§ Exercise objective
Return each line of the listing below, unchanged, and omit the images.

§ Given information

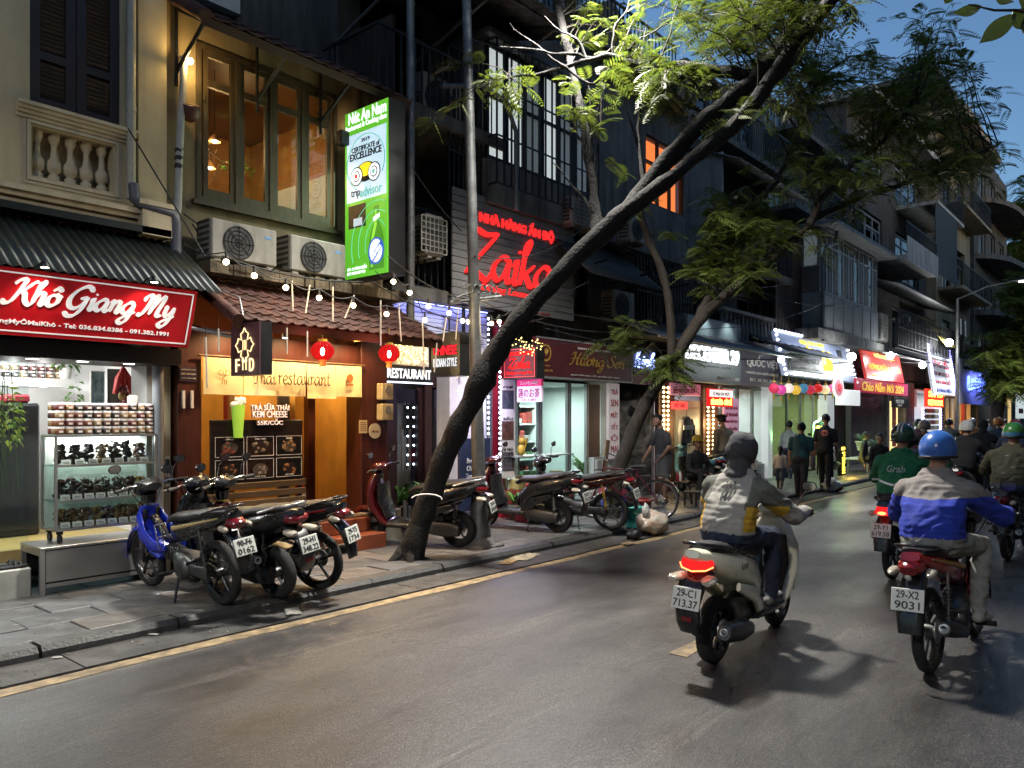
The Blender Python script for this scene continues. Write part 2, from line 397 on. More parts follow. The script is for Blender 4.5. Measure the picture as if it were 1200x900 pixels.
# kerbs: one stone each
m_kerb=mat('kerb_stone',(.085,.083,.08),.55,var=.35,scale=5,bump=.35,bscale=50,dirt=.5)
kroot=struct(put('kerb',None))
kme=[MB().prism([(6.07+.0,0),(6.07,PZ-.035),(6.105,PZ+.004),(6.27,PZ+.004),(6.27,-.02),(6.07,-.02)],0,.985,0,Matrix(((0,1,0,0),(1,0,0,0),(0,0,1,0),(0,0,0,1)))).mesh('kerb_stone',[m_kerb])]
for i in range(46):
    o=put('kerb_stone',kme[0],kroot,(-4+i*1.0,random.uniform(-.008,.008),random.uniform(-.008,.004)),(0,0,R(random.uniform(-.25,.25))))
struct(pbox('far_kerb',m_kerb,None,42.02,160,6.07,6.27,-.02,PZ+.004))
struct(pbox('opposite_kerb',m_kerb,None,-60,160,-1.2,-1.0,-.02,PZ+.004))
struct(pbox('opposite_pavement',m_kerb,None,-60,160,-4.2,-1.2,-.02,PZ))
b=MB()
for k in range(16): b.box(-50+k*9,-41.1+k*9,-12,-4.2-.3*(k % 3),0,10+(k*5) % 4)
struct(b.build('opposite_houses',mat('opposite_render',(.14,.13,.12),.9,var=.2),None))
# pavement: bed and single slabs
m_bed=mat('pavement_joint',(.022,.021,.02),.9,var=.3)
pv=struct(pbox('pavement',m_bed,None,-6,160,6.27,9.4,-.02,PZ-.014))
m_slabs=[mat('paving_slab_%s' % n,c,.42,var=.22,scale=4.5,bump=.25,bscale=35,dirt=.45,col2=c2) for n,c,c2 in
           (('grey',(.15,.15,.15),(.075,.075,.077)),('warm',(.17,.155,.14),(.085,.078,.072)),('dark',(.115,.118,.12),(.06,.06,.062)))]
TW,TD=.60,.40
tile_me=[MB().box(0,TW-.010,0,TD-.009,-.02,0,0,.006).mesh('slab',[m]) for m in m_slabs]
random.seed(5)
def slab_rows(x0,x1):
    for r in range(5):
        y=6.285+r*TD; off=(r % 2)*TW*.5
        n0=math.floor((x0-off)/TW);
        for k in range(n0,200):
            x=k*TW+off
            if x > x1: break
            yield x,y,r
ntile=0
near=MB();
for x,y,r in slab_rows(.6,15.5):
    o=put('slab',random.choice(tile_me),pv,(x,y,PZ+random.uniform(-.005,.004)),(R(random.uniform(-.5,.5)),R(random.uniform(-.4,.4)),R(random.uniform(-.3,.3)))); ntile += 1
far=MB()
for x0,x1 in ((-6,-.6),(16.1,60)):
    for x,y,r in slab_rows(x0,x1): far.box(x,x+TW-.01,y,y+TD-.009,PZ-.02,PZ+random.uniform(-.004,.004),random.randrange(3))
tag(far.build('far_slabs',m_slabs,pv),kind='stuff')

# ------------------------------------------------------------------ wall with recessed openings
def wall_open(x0,x1,z0,z1,y0,y1,holes=(),b=None,mi=0):
    b=b or MB()
    xs=sorted({x0,x1,*[q for h in holes for q in h[:2]]}); zs=sorted({z0,z1,*[q for h in holes for q in h[2:]]})
    xs=[x for x in xs if x0 <= x <= x1]; zs=[z for z in zs if z0 <= z <= z1]
    def solid(i,j):
        if i < 0 or j < 0 or i >= len(xs)-1 or j >= len(zs)-1: return False
        cx,cz=(xs[i]+xs[i+1])/2,(zs[j]+zs[j+1])/2
        return not any(h[0] < cx < h[1] and h[2] < cz < h[3] for h in holes)
    for i in range(len(xs)-1):
        for j in range(len(zs)-1):
            if not solid(i,j): continue
            a,c,d,e=xs[i],xs[i+1],zs[j],zs[j+1]
            b.quad((a,y0,d),(c,y0,d),(c,y0,e),(a,y0,e),mi); b.quad((a,y1,d),(a,y1,e),(c,y1,e),(c,y1,d),mi)
            if not solid(i-1,j): b.quad((a,y0,d),(a,y0,e),(a,y1,e),(a,y1,d),mi)
            if not solid(i+1,j): b.quad((c,y0,d),(c,y1,d),(c,y1,e),(c,y0,e),mi)
            if not solid(i,j-1): b.quad((a,y0,d),(a,y1,d),(c,y1,d),(c,y0,d),mi)
            if not solid(i,j+1): b.quad((a,y0,e),(c,y0,e),(c,y1,e),(a,y1,e),mi)
    return b
def shell(b,x0,x1,y0,y1,z0,z1,mi=0,floor=True):
    """sides, back, roof and floor slab of a hollow building volume behind a street wall"""
    t=.12
    b.box(x0,x0+t,y0,y1,z0,z1,mi); b.box(x1-t,x1,y0,y1,z0,z1,mi); b.box(x0+t,x1-t,y1-t,y1,z0,z1,mi)
    b.box(x0+t,x1-t,y0,y1-t,z1-t,z1,mi)
    if floor: b.box(x0+t,x1-t,y0,y1-t,z0,z0+t,mi)
    return b
def room(parent,x0,x1,y0,y1,z0,z1,mw,mf,mc):
    """shop interior: side walls, back wall, floor, ceiling as thin slabs"""
    t=.06
    pbox('side_wall',mw,parent,x0,x0+t,y0,y1,z0,z1); pbox('side_wall',mw,parent,x1-t,x1,y0,y1,z0,z1)
    pbox('back_wall',mw,parent,x0+t,x1-t,y1-t,y1,z0,z1)
    pbox('floor',mf,parent,x0+t,x1-t,y0,y1-t,z0,z0+t); pbox('ceiling',mc,parent,x0+t,x1-t,y0,y1-t,z1-t,z1)
def area(name,parent,loc,sx,sy,power,col=(1,1,1),rot=(0,0,0)):
    l=bpy.data.lights.new(name,'AREA'); l.shape='RECTANGLE'; l.size=sx; l.size_y=sy; l.energy=power; l.color=col
    o=put(name,l,parent,loc,rot); return o
def point(name,parent,loc,power,col=(1,1,1),r=.05):
    l=bpy.data.lights.new(name,'POINT'); l.energy=power; l.color=col; l.shadow_soft_size=r
    return put(name,l,parent,loc)
def spot(name,parent,loc,rot,power,col=(1,1,1),ang=120,blend=.6,r=.08):
    l=bpy.data.lights.new(name,'SPOT'); l.energy=power; l.color=col; l.spot_size=R(ang); l.spot_blend=blend; l.shadow_soft_size=r
    return put(name,l,parent,loc,rot)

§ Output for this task
The Blender Python script for this scene continues. Write part 2, from line 397 on. More parts follow. The script is for Blender 4.5. Measure the picture as if it were 1200x900 pixels.
# kerbs: one stone each
m_kerb=mat('kerb_stone',(.085,.083,.08),.55,var=.35,scale=5,bump=.35,bscale=50,dirt=.5)
kroot=struct(put('kerb',None))
kme=[MB().prism([(6.07+.0,0),(6.07,PZ-.035),(6.105,PZ+.004),(6.27,PZ+.004),(6.27,-.02),(6.07,-.02)],0,.985,0,Matrix(((0,1,0,0),(1,0,0,0),(0,0,1,0),(0,0,0,1)))).mesh('kerb_stone',[m_kerb])]
for i in range(46):
    o=put('kerb_stone',kme[0],kroot,(-4+i*1.0,random.uniform(-.008,.008),random.uniform(-.008,.004)),(0,0,R(random.uniform(-.25,.25))))
struct(pbox('far_kerb',m_kerb,None,42.02,160,6.07,6.27,-.02,PZ+.004))
struct(pbox('opposite_kerb',m_kerb,None,-60,160,-1.2,-1.0,-.02,PZ+.004))
struct(pbox('opposite_pavement',m_kerb,None,-60,160,-4.2,-1.2,-.02,PZ))
b=MB()
for k in range(16): b.box(-50+k*9,-41.1+k*9,-12,-4.2-.3*(k % 3),0,10+(k*5) % 4)
struct(b.build('opposite_houses',mat('opposite_render',(.14,.13,.12),.9,var=.2),None))
# pavement: bed and single slabs
m_bed=mat('pavement_joint',(.022,.021,.02),.9,var=.3)
pv=struct(pbox('pavement',m_bed,None,-6,160,6.27,9.4,-.02,PZ-.014))
m_slabs=[mat('paving_slab_%s' % n,c,.42,var=.22,scale=4.5,bump=.25,bscale=35,dirt=.45,col2=c2) for n,c,c2 in
           (('grey',(.15,.15,.15),(.075,.075,.077)),('warm',(.17,.155,.14),(.085,.078,.072)),('dark',(.115,.118,.12),(.06,.06,.062)))]
TW,TD=.60,.40
tile_me=[MB().box(0,TW-.010,0,TD-.009,-.02,0,0,.006).mesh('slab',[m]) for m in m_slabs]
random.seed(5)
def slab_rows(x0,x1):
    for r in range(5):
        y=6.285+r*TD; off=(r % 2)*TW*.5
        n0=math.floor((x0-off)/TW);
        for k in range(n0,200):
            x=k*TW+off
            if x > x1: break
            yield x,y,r
ntile=0
near=MB();
for x,y,r in slab_rows(.6,15.5):
    o=put('slab',random.choice(tile_me),pv,(x,y,PZ+random.uniform(-.005,.004)),(R(random.uniform(-.5,.5)),R(random.uniform(-.4,.4)),R(random.uniform(-.3,.3)))); ntile += 1
far=MB()
for x0,x1 in ((-6,-.6),(16.1,60)):
    for x,y,r in slab_rows(x0,x1): far.box(x,x+TW-.01,y,y+TD-.009,PZ-.02,PZ+random.uniform(-.004,.004),random.randrange(3))
tag(far.build('far_slabs',m_slabs,pv),kind='stuff')

# ------------------------------------------------------------------ wall with recessed openings
def wall_open(x0,x1,z0,z1,y0,y1,holes=(),b=None,mi=0):
    b=b or MB()
    xs=sorted({x0,x1,*[q for h in holes for q in h[:2]]}); zs=sorted({z0,z1,*[q for h in holes for q in h[2:]]})
    xs=[x for x in xs if x0 <= x <= x1]; zs=[z for z in zs if z0 <= z <= z1]
    def solid(i,j):
        if i < 0 or j < 0 or i >= len(xs)-1 or j >= len(zs)-1: return False
        cx,cz=(xs[i]+xs[i+1])/2,(zs[j]+zs[j+1])/2
        return not any(h[0] < cx < h[1] and h[2] < cz < h[3] for h in holes)
    for i in range(len(xs)-1):
        for j in range(len(zs)-1):
            if not solid(i,j): continue
            a,c,d,e=xs[i],xs[i+1],zs[j],zs[j+1]
            b.quad((a,y0,d),(c,y0,d),(c,y0,e),(a,y0,e),mi); b.quad((a,y1,d),(a,y1,e),(c,y1,e),(c,y1,d),mi)
            if not solid(i-1,j): b.quad((a,y0,d),(a,y0,e),(a,y1,e),(a,y1,d),mi)
            if not solid(i+1,j): b.quad((c,y0,d),(c,y1,d),(c,y1,e),(c,y0,e),mi)
            if not solid(i,j-1): b.quad((a,y0,d),(a,y1,d),(c,y1,d),(c,y0,d),mi)
            if not solid(i,j+1): b.quad((a,y0,e),(c,y0,e),(c,y1,e),(a,y1,e),mi)
    return b
def shell(b,x0,x1,y0,y1,z0,z1,mi=0,floor=True):
    """sides, back, roof and floor slab of a hollow building volume behind a street wall"""
    t=.12
    b.box(x0,x0+t,y0,y1,z0,z1,mi); b.box(x1-t,x1,y0,y1,z0,z1,mi); b.box(x0+t,x1-t,y1-t,y1,z0,z1,mi)
    b.box(x0+t,x1-t,y0,y1-t,z1-t,z1,mi)
    if floor: b.box(x0+t,x1-t,y0,y1-t,z0,z0+t,mi)
    return b
def room(parent,x0,x1,y0,y1,z0,z1,mw,mf,mc):
    """shop interior: side walls, back wall, floor, ceiling as thin slabs"""
    t=.06
    pbox('side_wall',mw,parent,x0,x0+t,y0,y1,z0,z1); pbox('side_wall',mw,parent,x1-t,x1,y0,y1,z0,z1)
    pbox('back_wall',mw,parent,x0+t,x1-t,y1-t,y1,z0,z1)
    pbox('floor',mf,parent,x0+t,x1-t,y0,y1-t,z0,z0+t); pbox('ceiling',mc,parent,x0+t,x1-t,y0,y1-t,z1-t,z1)
def area(name,parent,loc,sx,sy,power,col=(1,1,1),rot=(0,0,0)):
    l=bpy.data.lights.new(name,'AREA'); l.shape='RECTANGLE'; l.size=sx; l.size_y=sy; l.energy=power; l.color=col
    o=put(name,l,parent,loc,rot); return o
def point(name,parent,loc,power,col=(1,1,1),r=.05):
    l=bpy.data.lights.new(name,'POINT'); l.energy=power; l.color=col; l.shadow_soft_size=r
    return put(name,l,parent,loc)
def spot(name,parent,loc,rot,power,col=(1,1,1),ang=120,blend=.6,r=.08):
    l=bpy.data.lights.new(name,'SPOT'); l.energy=power; l.color=col; l.spot_size=R(ang); l.spot_blend=blend; l.shadow_soft_size=r
    return put(name,l,parent,loc,rot)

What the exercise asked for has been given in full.